According to fund data, nearly $1.3 billion, or about 7.7%, of its $16.5 billion in assets at the end of 2020 were invested in fossil fuel producers and utilities. State retirement managers are not actively picking stocks, Matheson said in written testimony. Instead, part of the fund's assets are invested in directly-owned shares reflecting the Russell 3000 Index, while the rest the majority of the assets are invested with private fund managers that are judged on performance.

The bill would require the state retirement program to sell stocks in the largest 200 publicly traded fossil fuel companies as judged by the size of their reserves as well as any stock in the 30 largest utilities using coal for power. The bill also directs the fund to divest itself of any companies that build or operate fossil fuel infrastructure.

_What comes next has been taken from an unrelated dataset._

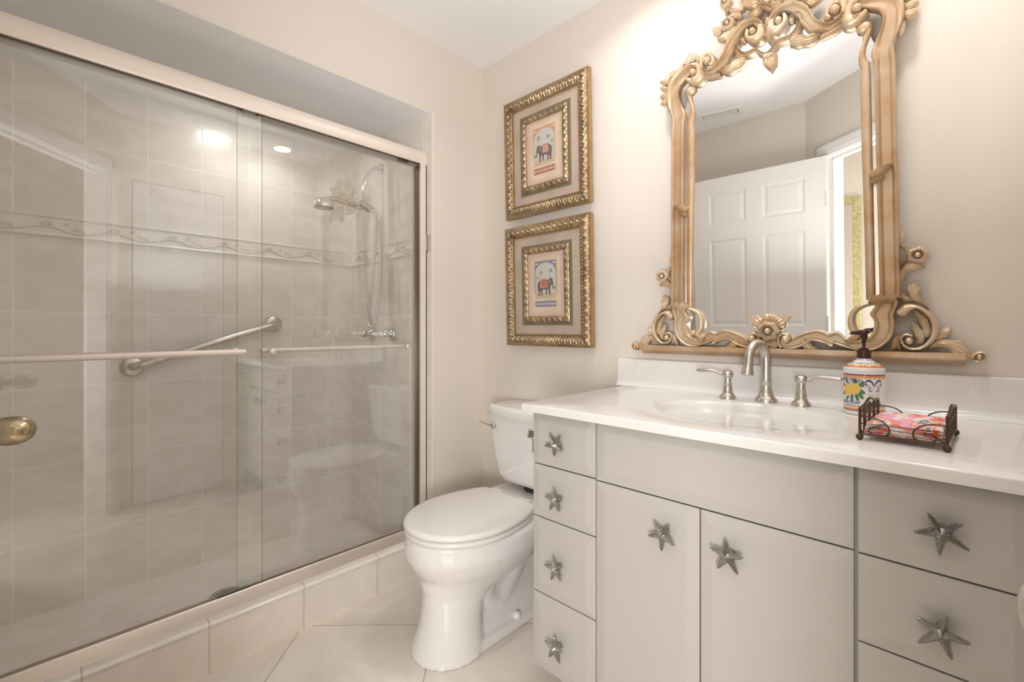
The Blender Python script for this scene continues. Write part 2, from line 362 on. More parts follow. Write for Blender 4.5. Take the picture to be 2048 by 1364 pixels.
# ------------------------------------------------------------------ shower fittings
# grab bar, slanting on the tiled back wall
gb = empty('grab_bar', (SHX, -1.30, .95), label='brushed nickel grab bar slanting up the tiled back wall inside the shower', cat='grab bar')
A = Vector((0, 0, 0)); B = Vector((0, .555, .183)); d = (B - A).normalized(); pts = [A]
pts = [A + Vector((t, 0, 0)) for t in (.003, .02, .034)] + [A + Vector((.042, 0, 0)) + d * .005, A + Vector((.046, 0, 0)) + d * .018] + [A + Vector((.046, 0, 0)) + d * (.018 + (B - A).length * .0)]
L_ = (B - A).length
pts = [A + Vector((.003, 0, 0)), A + Vector((.022, 0, 0)), A + Vector((.036, 0, 0)) + d * .003, A + Vector((.045, 0, 0)) + d * .012, A + Vector((.048, 0, 0)) + d * .03,
       A + Vector((.048, 0, 0)) + d * (L_ - .03), A + Vector((.045, 0, 0)) + d * (L_ - .012), A + Vector((.036, 0, 0)) + d * (L_ - .003), B + Vector((.022, 0, 0)), B + Vector((.003, 0, 0))]
MB().tube(pts, .0165, 18).build('bar', M_['nickel'], gb)
for P0 in (A, B):
    MB().lathe([(.040, 0), (.040, .004), (.037, .009), (.028, .012), (.019, .013), (.018, .02)], tuple(P0), 32, 'x').build('flange', M_['nickel'], gb)
# shower valves
def valve(x, label):
    v = empty('shower_valve', (x, SY1 - .006, 1.082), label=label, cat='tap', group='chrome shower taps on the tiled side wall')
    MB().lathe([(.030, 0), (.031, -.004), (.028, -.012), (.020, -.018), (.016, -.024)], (0, 0, 0), 30, 'y').build('escutcheon', M_['chrome'], v)
    MB().lathe([(.012, -.02), (.012, -.03), (.019, -.036), (.020, -.048), (.012, -.056), (.010, -.062)], (0, 0, 0), 24, 'y').build('hub', M_['chrome'], v)
    MB().lathe([(.010, -.060), (.013, -.066), (.012, -.074), (.006, -.080), (.009, -.088), (.011, -.098), (.008, -.112), (.003, -.117)], (0, 0, 0), 20, 'y').build('lever_tip', M_['porc'], v)
valve(-.537, 'chrome shower tap with white tip, the one nearer the inner corner'); valve(-.326, 'chrome shower tap with white tip, the one nearer the glass door edge')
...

That money could be reinvested in renewable resources with a better return, according to Sierra Club Maine Executive Committee member David Gibson. "With the freed-up funds, the pension fund can invest in climate solutions, doing double duty of earning profits for the fund while safeguarding our future," Gibson said in a statement.

If the state sheds its shares in fossil fuel companies, it would lose the ability to direct them to reduce carbon emissions, Matheson testified. "As stock owners, we can use our voice to further advocate for corporate transparency and responsibility on climate," Matheson said. "This type of advocacy, called engagement, is in the best interest of everyone, including our members and retirees."